Gravy, Gravy Everywhere
- First Posted: Dec 01 2010 14:37 PM
- Updated: 19 minutes ago
... and no time to stop and think.
At precisely noon today, Toronto’s downtown elites felt a chill run through their bodies (and their lattes, presumably). Rob Ford was sworn in as mayor.
Ford immediately announced he’s scrapping the Transit City light rail project, which is a horrible idea says the Globe and Mail. Ford “cannot both preach fiscal rectitude and proceed with an expensive, wasteful, and unnecessary cancellation of the city’s public transit expansion plan.” The Globe can’t even figure out why Ford wants to scrap the plan, speculating his opposition is based on some intangible aversion to streetcars. “Fair enough,” says the Globe. “Different modes of transit provoke emotional reactions.” Do they though? Do Globe editors weep with joy at the sight of bicycles, and rage at 18-wheelers? Seems like as far as emotion-inducing subjects go, transit should remain at the bottom of the list. In any case, the Globe says Transit City will be efficient and, as it’s partially funded by the province and Ottawa, is “a good deal for the urban taxpayer for whom Mr. Ford demands respect.”

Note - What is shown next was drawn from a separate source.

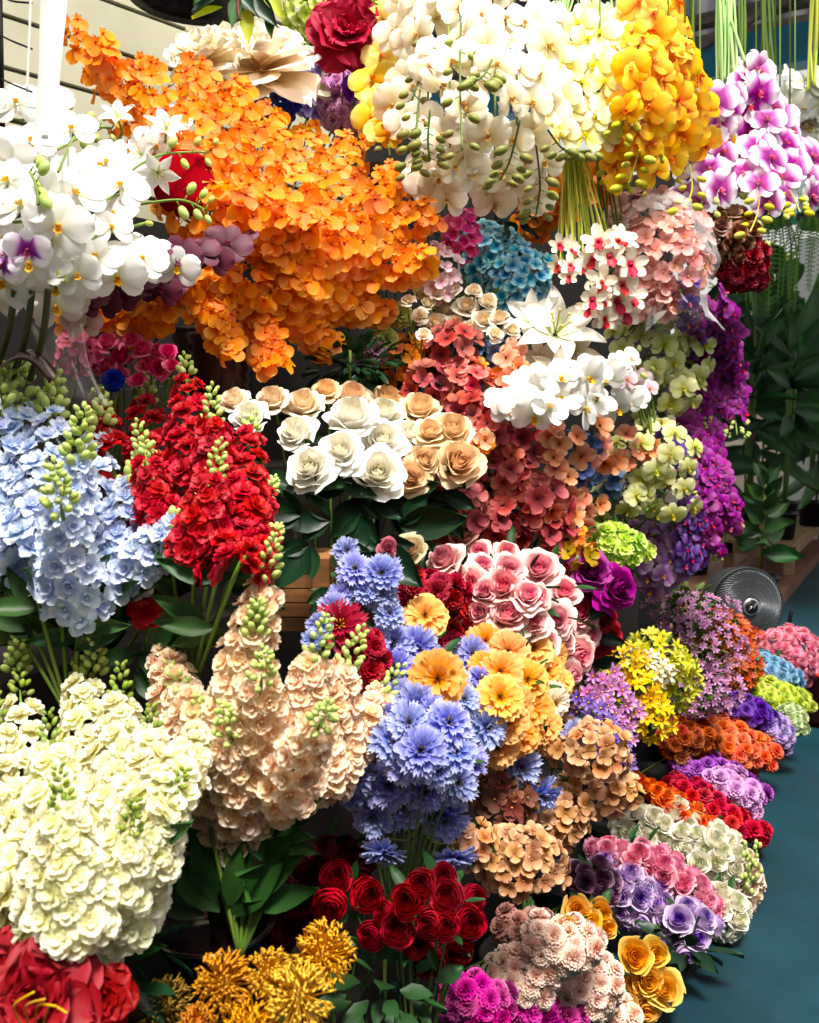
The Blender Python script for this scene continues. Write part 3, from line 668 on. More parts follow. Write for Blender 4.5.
# sunlit greenery outside, hanging ferns
YG = petal_mat('leaf_sunlit', ['#7fae1e', '#b5d63a'], (.02, .1, .15), .4)
for i, (x, y, z, s) in enumerate(((-1.9, 10.6, 0, 2.25), (-.4, 10.9, 0, .9))):
    T = thing('garden_shrub', ['bright yellow-green shrub in the sun beyond the aisle', 'sunlit low shrub behind the white panels'][i], 'shrub', (x, y, z))
    tube_part('trunk', [(x, y, z), (x, y, z + s)], .03, BSTEM, T)
    foliage_part(T, (x, y, z + s * 1.1), min(.6, s * .62), 150, .2, YG, .5)
FERNG = petal_mat('fern_green', ['#3c6a1c', '#6c9c34'], (.02, .1, .2), .35)
def fern(c, n, l, lab):
    T = thing('hanging_fern', lab, 'fern', c)
    tube_part('hanger', [Vector(c), Vector(c) + Vector((0, 0, .6))], .004, BLACKM, T)
    mb = MB(); lathe_mb(mb, [(0, -.1), (.08, -.1), (.12, 0), (.11, 0), (0, -.02)], 18); part('basket', mb.mesh('basket', BLKP), T, c)
    for i in range(n):
        a = i * 2.39996; mb = MB(); ll = l * r2_.uniform(.6, 1.05); prev = None
        for k_ in range(30):
            u = k_ / 29; q = Vector((math.cos(a) * .17 * math.sin(u * 1.9), math.sin(a) * .17 * math.sin(u * 1.9), .08 * math.sin(u * 3) - ll * u ** 1.4))
            for sgn in (-1, 1):
                sd = Vector((-math.sin(a), math.cos(a), -.25)) * sgn; V, Fc, t = petal(1, .3, 2, 2, 'point', .1, -.1)
                y = sd.normalized(); x = y.cross(Vector((math.cos(a), math.sin(a), .3))).normalized(); zz = x.cross(y)
                mb.add(V @ (np.array([x, y, zz]) * .055 * (1.1 - u * .7)) + np.array(q), Fc, t)
        tube_mb(mb, [(math.cos(a) * .17 * math.sin(u * 1.9), math.sin(a) * .17 * math.sin(u * 1.9), .08 * math.sin(u * 3) - ll * u ** 1.4) for u in [q_ / 14 for q_ in range(15)]], .004, 4)
        part('frond', mb.mesh('frond', FERNG), T, c)
fern(P(775, 212, 6.3), 12, .72, 'hanging fern whose fronds drop below the teal sign')
fern(P(815, 214, 6.0), 12, .6, 'hanging fern cut by the right edge of the frame')
# fan
c = P(747, 606, 4.6)
T = thing('floor_fan', 'dark round floor fan with spiral grille behind the small flowers', 'fan', (c.x, c.y, .085))
ax = Vector((.62, -.78, .12)).normalized(); q = ax.to_track_quat('Z', 'Y'); FR = .2
mb = MB(); lathe_mb(mb, [(0, -.15), (FR * .78, -.15), (FR * .97, -.12), (FR, -.05), (FR, 0), (FR * .97, .006), (FR * .94, 0), (FR * .93, -.1), (FR * .7, -.14)], 48)
part('housing', mb.mesh('housing', solid('fan_grey', '#26282a', .5, .1)), T, c, q)
mb = MB()
for i in range(56):
    a0 = i * 2 * PI / 56; pts = []
    for k_ in range(8):
        u = k_ / 7; rr = FR * (.2 + .76 * u); a = a0 + 1.15 * u; pts.append((rr * math.cos(a), rr * math.sin(a), .03 - .03 * u * u))
    tube_mb(mb, pts, .0028, 4)
for rr in (.45, .7):
    tube_mb(mb, [(FR * rr * math.cos(2 * PI * j / 40), FR * rr * math.sin(2 * PI * j / 40), .015) for j in range(41)], .0016, 4)
g = part('grille', mb.mesh('grille', solid('fan_grille', '#6a6f74', .3, .5)), T, c, q)
mb = MB(); lathe_mb(mb, [(0, .05), (.034, .048), (.042, .035), (.042, .02), (0, .02)], 28); hub_ = part('hub', mb.mesh('hub', BLKP), T, c, q)
mb = MB(); lathe_mb(mb, [(.036, .0485), (.043, .046), (.045, .04), (.043, .036)], 32); tube_mb(mb, [(-.02, -.018, .053), (-.004, .004, .056), (.006, -.004, .056), (.022, .018, .053)], .0035, 5); bo = bpy.data.objects.new('badge', mb.mesh('badge', solid('silver', '#c8ccd0', .25, .8))); COL.objects.link(bo); bo.parent = hub_
for k_ in range(3):
    mb = MB(); V, Fc, t = petal(FR * .82, FR * .8, 5, 4, 'round', .1, .1, base=.4); V = rotx(V, .4); mb.add(rotz(V, k_ * 2.094) + np.array([0, 0, -.07]), Fc, t); part('blade', mb.mesh('blade', BLKP), T, c, q)
mb = MB(); s_ = c + ax * -.1
tube_mb(mb, [Vector((-.16, .02, .02)), Vector((-.21, .02, c.z - .085)), Vector((-.2, .0, c.z - .08))], .011, 6); tube_mb(mb, [Vector((.16, .1, .02)), Vector((.21, .02, c.z - .085))], .011, 6); tube_mb(mb, [Vector((-.2, .16, .015)), Vector((-.2, -.16, .015))], .014, 6); tube_mb(mb, [Vector((.2, .2, .015)), Vector((.2, -.12, .015))], .014, 6); tube_mb(mb, [Vector((-.2, .1, .015)), Vector((.2, .1, .015))], .012, 6)
part('stand', mb.mesh('stand', BLACKM), T, T.location)
# sign
c = P(806, 186, 6.6); rz_ = YAW - R_(6)
T = thing('hanging_sign', 'pale hanging sign with a teal band of white lettering', 'sign', c)
sq = Quaternion((0, 0, 1), rz_) @ Quaternion((0, 1, 0), R_(-3))
mb = MB(); box_mb(mb, (-.38, -.012, -.27), (.5, .012, .4)); part('board', mb.mesh('board', solid('sign_board', '#d7ece8', .5), False), T, c, sq)
mb = MB(); box_mb(mb, (-.382, -.016, -.27), (.502, .0, -.09)); part('band', mb.mesh('band', solid('sign_teal', '#0d7a6c', .5), False), T, c, sq)
for nm, txt, sz, off in (('lettering', 'สอบถาม ฎรัง โทรถาม', .115, Vector((-.3, -.018, -.215))), ('large_lettering', 'ดี', .3, Vector((.16, -.018, .02)))):
    cu = bpy.data.curves.new(nm, 'FONT'); cu.body = txt; cu.size = sz; cu.extrude = .002
    tmp = bpy.data.objects.new(nm, cu); COL.objects.link(tmp); bpy.context.view_layer.update(); tm = bpy.data.meshes.new_from_object(tmp.evaluated_get(bpy.context.evaluated_depsgraph_get())); bpy.data.objects.remove(tmp)
    to = bpy.data.objects.new(nm, tm); COL.objects.link(to); to.parent = T; to.rotation_mode = 'QUATERNION'
    to.rotation_quaternion = sq @ Quaternion((1, 0, 0), PI / 2); to.location = sq @ off
    tm.materials.clear(); tm.materials.append(solid('sign_white', '#f4f7f5', .5) if nm == 'lettering' else solid('sign_teal', '#0d7a6c', .5))
mb = MB()
for x in (-.3, .4): tube_mb(mb, [Vector((x, 0, .4)), Vector((x, 0, 2.2))], .004, 4)
part('hanger', mb.mesh('hanger', BLACKM), T, c, sq)
# red tub past the pink carnations
c = P(822, 688, 4.1); T = thing('red_basket', 'red plastic basket rim past the pink carnations', 'basket', (c.x, c.y, 0)); mb = MB()
lathe_mb(mb, [(0, 0), (.12, 0), (.16, .24), (.175, .24), (.175, .26), (.15, .26), (.14, .03), (0, .03)], 32); part('basket_body', mb.mesh('basket', solid('red_plastic', '#c81f1c', .4)), T, T.location)

# ================================================================== TOP LEFT ODDMENTS
# white strap and string hanging from above
c = P(48, 150, 1.2); T = thing('white_strap', 'wide white strap hanging down over the white orchids', 'strap', P(60, -60, 1.2))
mb = MB(); b = Vector(T.location); k = 1.2 / FP; V = []
for i in range(13):
    f = i / 12; p = P(58 - 14 * f, -60 + 205 * f, 1.2 + .01 * math.sin(f * 5)); wv = (13 - 1.5 * f) * k
    for sx, dz in ((-1, 0), (1, 0), (1, .0015), (-1, .0015)): V.append(tuple(p + RT * sx * wv + FW * (dz + .004 * sx * math.sin(f * 7)) - b))
mb.add(V, grid_faces(12, 4, True) + [(0, 1, 2, 3), (51, 50, 49, 48)], [.5] * len(V)); part('strap_body', mb.mesh('strap', solid('white_webbing', '#f1efe6', .7)), T, b)
T = thing('white_string', 'thin white string hanging beside the wide strap', 'string', P(32, -60, 1.22)); tube_part('string_body', bez([P(32, -60, 1.22), P(30, 20, 1.22), P(27, 92, 1.22)]), .0016, solid('white_webbing', '#f1efe6'), T)
# black post with hooks
T = thing('hook_stand', 'black metal post with wire hooks against the pale siding', 'stand', P(2, 130, 1.75)); tube_part('post', [P(-2, -60, 1.75), P(2, 130, 1.75)], .006, BLACKM, T)
for i, y in enumerate((-5, 35, 78)):
    tube_part('hook', bez([P(0, y, 1.75), P(12, y + 6, 1.72), P(32, y + (14 if i else 8), 1.7)]), .002, BLACKM, T)
# perforated dark shade at the top
c = P(195, -22, 2.5); T = thing('mesh_lampshade', 'dark perforated metal shade hanging at the top edge', 'lampshade', c); mb = MB()
lathe_mb(mb, [(.07, .07), (.12, .03), (.17, -.02), (.19, -.05), (.185, -.055), (.165, -.03), (.115, .02), (.06, .06)], 40); part('shade', mb.mesh('shade', solid('dark_perforated', '#4c4c50', .25, .8, noise=.7, scale=90)), T, c)
tube_part('cord', [c + Vector((0, 0, .07)), c + Vector((0, 0, .8))], .003, BLACKM, T)
# leafy twig
T = thing('leafy_branch', 'drooping branch with dark and yellow-green leaves at the top edge', 'branch', P(245, -60, 2.2))
tube_part('twig', bez([P(245, -60, 2.2), P(238, 0, 2.2), P(240, 20, 2.2)]), .004, BSTEM, T)
YL = petal_mat('leaf_yellow_green', ['#8a9c1c', '#c3c92c'], (.02, .1, .12), .35)
for x, y, dx, dy, l, mt in ((225, -8, -.8, -.55, 40, DKGREEN), (222, 8, -1, -.35, 32, YL), (246, 8, .1, -1, 38, YL), (262, -15, .6, -1, 42, YL), (270, 12, .05, -1, 28, GREEN), (238, -5, -.15, -1, 36, GREEN), (255, -5, .5, -.8, 42, DKGREEN), (230, -12, .7, -.7, 44, DKGREEN), (240, -30, .9, .2, 40, GREEN), (215, -20, -.6, -.8, 34, GREEN), (275, -10, .9, -.3, 36, DKGREEN)):
    part('leaf', leaf_mesh(mt, .4), T, P(x, y, 2.2 + rng.uniform(-.03, .03)), leaf_q(RT * dx + UP * dy + (-FW) * .2), l * 2.2 / FP)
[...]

The Toronto Star editors contend that cancelling Transit City is not only ill-advised, but likely impossible. “With $130 million already spent on Transit City, and contracts worth about $1 billion already signed, stopping this work and switching to subways would mean a huge loss to taxpayers. Ford may not care,” they concede, but Queen’s Park, which already has a deal in place to fund Transit City, isn’t about to agree to swallow cancellation costs. Ford faces similarly insurmountable obstacles in his goal of cutting $3 billion from the city budget without cutting services. The library board has requested a 3.3 per cent increase in its budget just to keep up with inflation, and other departments will likely follow suit. “Ford’s fundamental dilemma is that there isn’t [$3 billion] worth of ‘fat’ in the system waiting to be cut.”
And in a wonderful display of the kind of immaturity one has come to expect in municipal politics, the National Post’s Peter Keitenbrouwer reports that outgoing mayor David Miller’s staff has left packages of gravy all over City Hall.